== Stated goal ==
Using the listing below, please print exactly the lines from the one with "Recreate this scene" through the one with "scene.camera = cam". Leave out every picture.

== Raw records ==
* * *
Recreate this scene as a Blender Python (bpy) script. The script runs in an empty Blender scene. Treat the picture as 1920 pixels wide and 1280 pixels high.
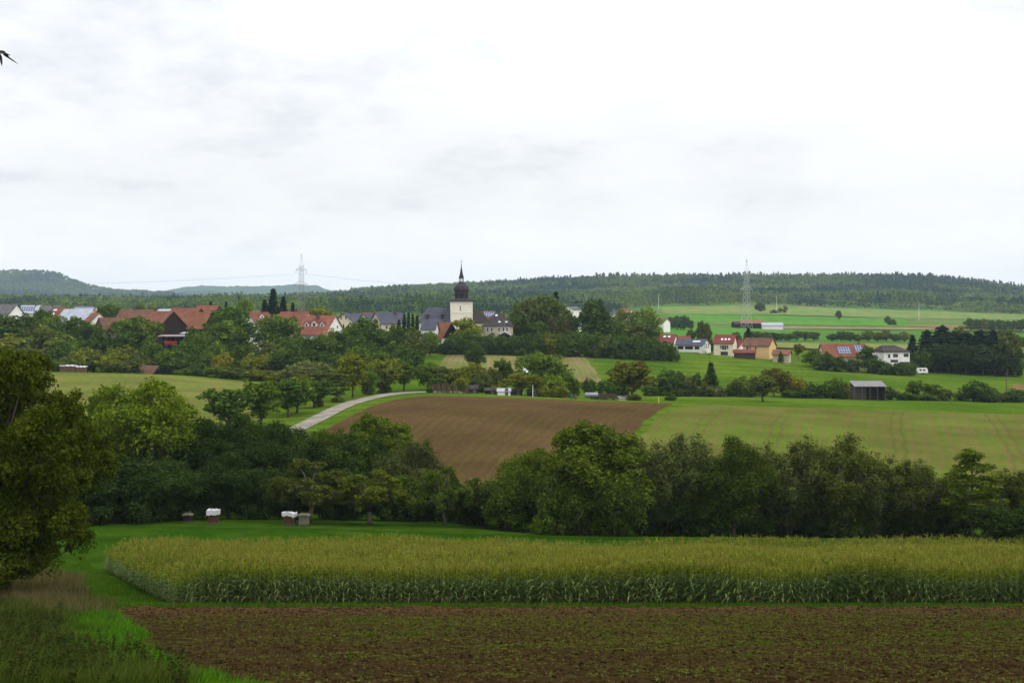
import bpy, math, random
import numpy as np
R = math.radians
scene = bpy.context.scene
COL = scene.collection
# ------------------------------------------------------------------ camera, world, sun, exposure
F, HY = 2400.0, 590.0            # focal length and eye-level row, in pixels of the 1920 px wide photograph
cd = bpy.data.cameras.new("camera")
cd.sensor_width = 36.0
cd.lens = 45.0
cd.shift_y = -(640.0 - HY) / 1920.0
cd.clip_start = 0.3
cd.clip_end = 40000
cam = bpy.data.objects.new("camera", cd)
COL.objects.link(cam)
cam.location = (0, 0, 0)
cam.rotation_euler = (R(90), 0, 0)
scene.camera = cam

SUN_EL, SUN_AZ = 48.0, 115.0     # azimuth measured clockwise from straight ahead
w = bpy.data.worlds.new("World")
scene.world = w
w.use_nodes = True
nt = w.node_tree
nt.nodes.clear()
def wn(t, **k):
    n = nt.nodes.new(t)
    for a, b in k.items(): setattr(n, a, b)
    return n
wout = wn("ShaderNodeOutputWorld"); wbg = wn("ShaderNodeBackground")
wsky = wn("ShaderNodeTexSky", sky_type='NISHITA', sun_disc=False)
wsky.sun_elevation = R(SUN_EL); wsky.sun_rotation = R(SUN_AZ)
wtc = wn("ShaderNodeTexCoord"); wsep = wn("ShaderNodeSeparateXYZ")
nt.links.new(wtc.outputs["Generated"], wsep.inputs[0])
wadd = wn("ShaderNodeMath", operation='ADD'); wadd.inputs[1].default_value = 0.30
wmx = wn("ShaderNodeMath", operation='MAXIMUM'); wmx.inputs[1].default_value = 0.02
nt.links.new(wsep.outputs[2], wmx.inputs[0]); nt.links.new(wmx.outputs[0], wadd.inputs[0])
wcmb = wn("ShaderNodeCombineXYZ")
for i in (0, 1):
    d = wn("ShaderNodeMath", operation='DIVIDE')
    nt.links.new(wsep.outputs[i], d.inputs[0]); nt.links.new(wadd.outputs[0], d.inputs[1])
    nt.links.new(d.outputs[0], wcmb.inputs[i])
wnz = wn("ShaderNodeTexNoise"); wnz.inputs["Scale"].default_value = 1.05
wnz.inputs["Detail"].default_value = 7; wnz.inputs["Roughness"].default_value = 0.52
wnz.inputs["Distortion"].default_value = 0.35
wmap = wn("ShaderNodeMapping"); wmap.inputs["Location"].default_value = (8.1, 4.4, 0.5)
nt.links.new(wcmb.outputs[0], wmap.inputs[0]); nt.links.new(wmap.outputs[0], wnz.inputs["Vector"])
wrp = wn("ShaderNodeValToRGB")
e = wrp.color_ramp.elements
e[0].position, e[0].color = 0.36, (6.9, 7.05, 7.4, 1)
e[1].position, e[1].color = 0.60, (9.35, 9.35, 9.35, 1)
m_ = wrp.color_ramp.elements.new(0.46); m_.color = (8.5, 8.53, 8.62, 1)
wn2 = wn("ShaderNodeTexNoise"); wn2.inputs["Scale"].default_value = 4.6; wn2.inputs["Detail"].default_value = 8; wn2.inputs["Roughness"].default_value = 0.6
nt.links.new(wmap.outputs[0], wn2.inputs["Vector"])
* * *
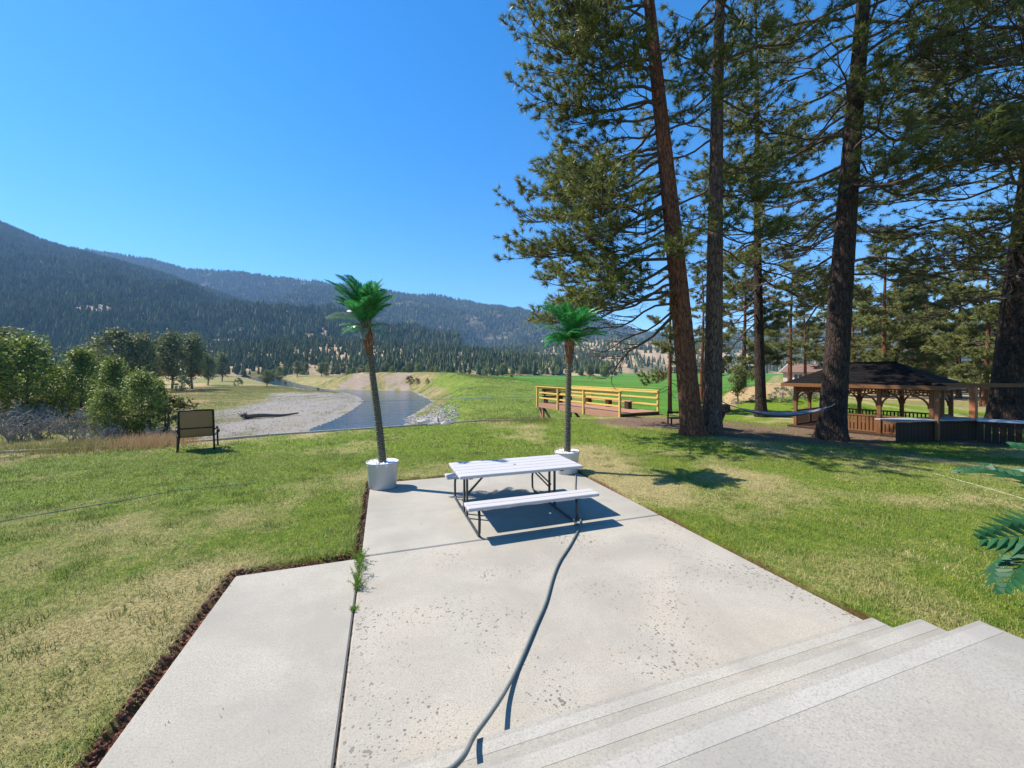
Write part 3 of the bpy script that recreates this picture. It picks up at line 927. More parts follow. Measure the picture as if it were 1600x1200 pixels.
* * *
== Task solution ==
Recreate this scene as a Blender Python (bpy) script. The script runs in an empty Blender scene. Treat the picture as 1920 pixels wide and 1280 pixels high.
import bpy, math, random
import numpy as np
R = math.radians
scene = bpy.context.scene
COL = scene.collection
# ------------------------------------------------------------------ camera, world, sun, exposure
F, HY = 2400.0, 590.0            # focal length and eye-level row, in pixels of the 1920 px wide photograph
cd = bpy.data.cameras.new("camera")
cd.sensor_width = 36.0
cd.lens = 45.0
cd.shift_y = -(640.0 - HY) / 1920.0
cd.clip_start = 0.3
cd.clip_end = 40000
cam = bpy.data.objects.new("camera", cd)
COL.objects.link(cam)
cam.location = (0, 0, 0)
cam.rotation_euler = (R(90), 0, 0)
scene.camera = cam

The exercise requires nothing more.